If the airport is to conform to federal standards, which would qualify it for federal funding, it will need to make some changes, Ketchum said. “I saw some issues that, no matter what you decide to do will make your airport safer,” he said. For example, the buffer around the airport is not large enough, Ketchum said. “In its current configuration the runway safety zone extends over Pipeline Road and this represents a liability,” he said. “If the Federal Aviation Administration (FAA) gets involved with funding I can guarantee it to be an issue. The ability to adhere to geometric standards is a core issue.”

For a longer runway and greater safety buffers the airport will need to acquire more land to the south of the existing facility. “This area is a category two wetland, and that brings a whole bunch of issues into the picture,” Ketchum said. The city might also have to consider closing Pipeline Road to extend the runway.

One hurdle the airport had made it over is to be added to the National Plan of Integrated Airport Systems (NPIAS) list. The federal list includes all airports in the United States whose existence is considered to be in national interest. Being on the NPIAS list is also a pre-requisite for federal grant funding. Ketchum said both federal and state dollars were available for airports to expand if they met standards and selection criteria. “Being on NPIAS is not a guarantee of funding,” he warned.

While he didn’t present cost estimates to expand the airport, Ketchum indicated it would not be a small pricetag. “The real issue here is what does it take to do it and where’s the money going to come from, presuming there’s a will on the part of the community to do it,” he said. To do it would likely require a grant from the FAA, and the FAA requires anextensive and expensive master planning process. “It could be a two year process if you began immediately.”

Also, the city would have to demonstrate a need for a bigger airport: local businesses hampered by the unavailability of certain air services, commercial air service willing to use the airport, or safety risks for a preponderance of the airport users due to planes designed for a bigger facility. “We’re a long way from showing a demonstrated need,” Ketchum said, adding that wanting a bigger airport as a stimulus for the local economy wasn’t good enough.

“The demonstrated need is a two-headed monster,” said airport commissioner Bob Anderson. “A lot of people have indicated an interest in using the airport but won’t until it’s improved.” He added the removal of trees at the south end of the runway will get more users to the airport who now avoid it because of the flight path obstruction.

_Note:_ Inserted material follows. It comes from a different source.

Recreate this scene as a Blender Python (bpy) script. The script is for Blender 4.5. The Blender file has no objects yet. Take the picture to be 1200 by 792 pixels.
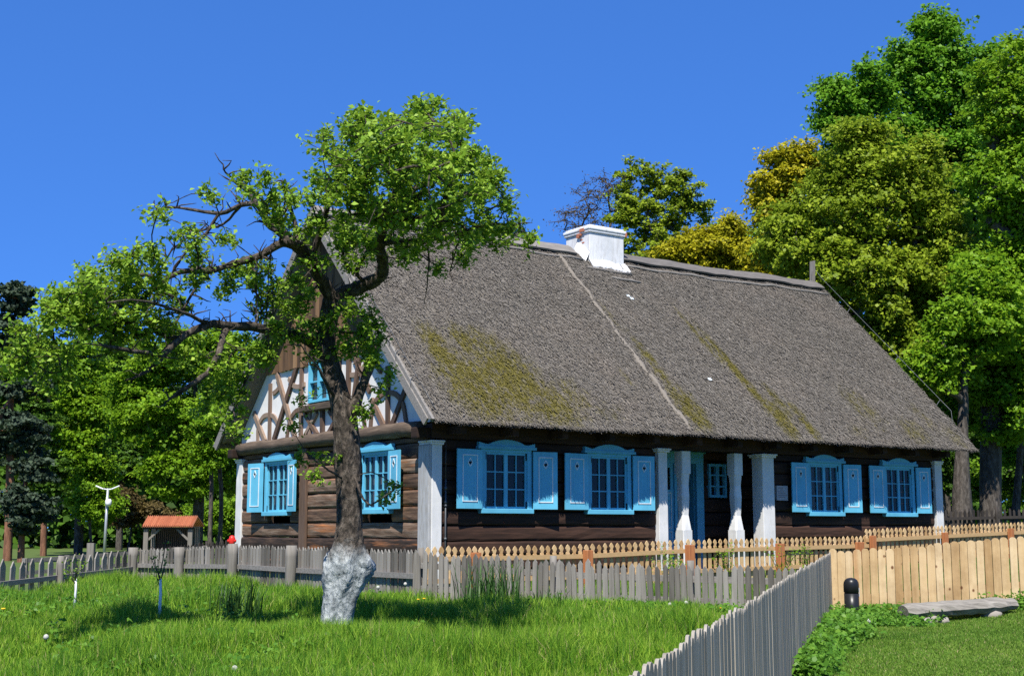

Ketchum said the issue of demonstrated need was the FAA’s way of justifying their awards, and enthusiasm was a possible substitute. “Could we access funds with the existing situation? It’s possible but the community would need to be solidly behind it,” he said. “It would take every string being pulled I can think of.”

Ketchum said he expects to complete the report in one or two weeks. Mayor Dieter Schugt asked if a public participation process could come next. “The community has been divided in the past,” he said. “The facility has been perceived as just for a few people rather than a viable economic asset.” Fellow council members agreed. “I’d rather open up that can of worms now before we commit to an expensive master plan,” said John Liebert.
Airport commissioner Doug Fenton said expansion plans were intended to increase the value of the airport to the whole community. “Our vision is not to make this a bigger airport for rich people,” he said. “We have no wish for a bigger toy in the heart of town. We want to make the airport more viable. Blaine needs a kick in the ass and this could be it.” He said a key component to the expansion was development of commercial facilities linked to the airport and an adjacent industrial park.

Anderson said in other cities the airport has been the engine driving economic recovery, and Ketchum agreed to include information about such cities in his final report and a public presentation, to be scheduled later. “We see it repeatedly where that mix comes together and it magically happens,” Anderson said. “It’s hard to see that sitting here in Blaine with that tired old airport out there. I wish people here could see the difference an airport can make.”.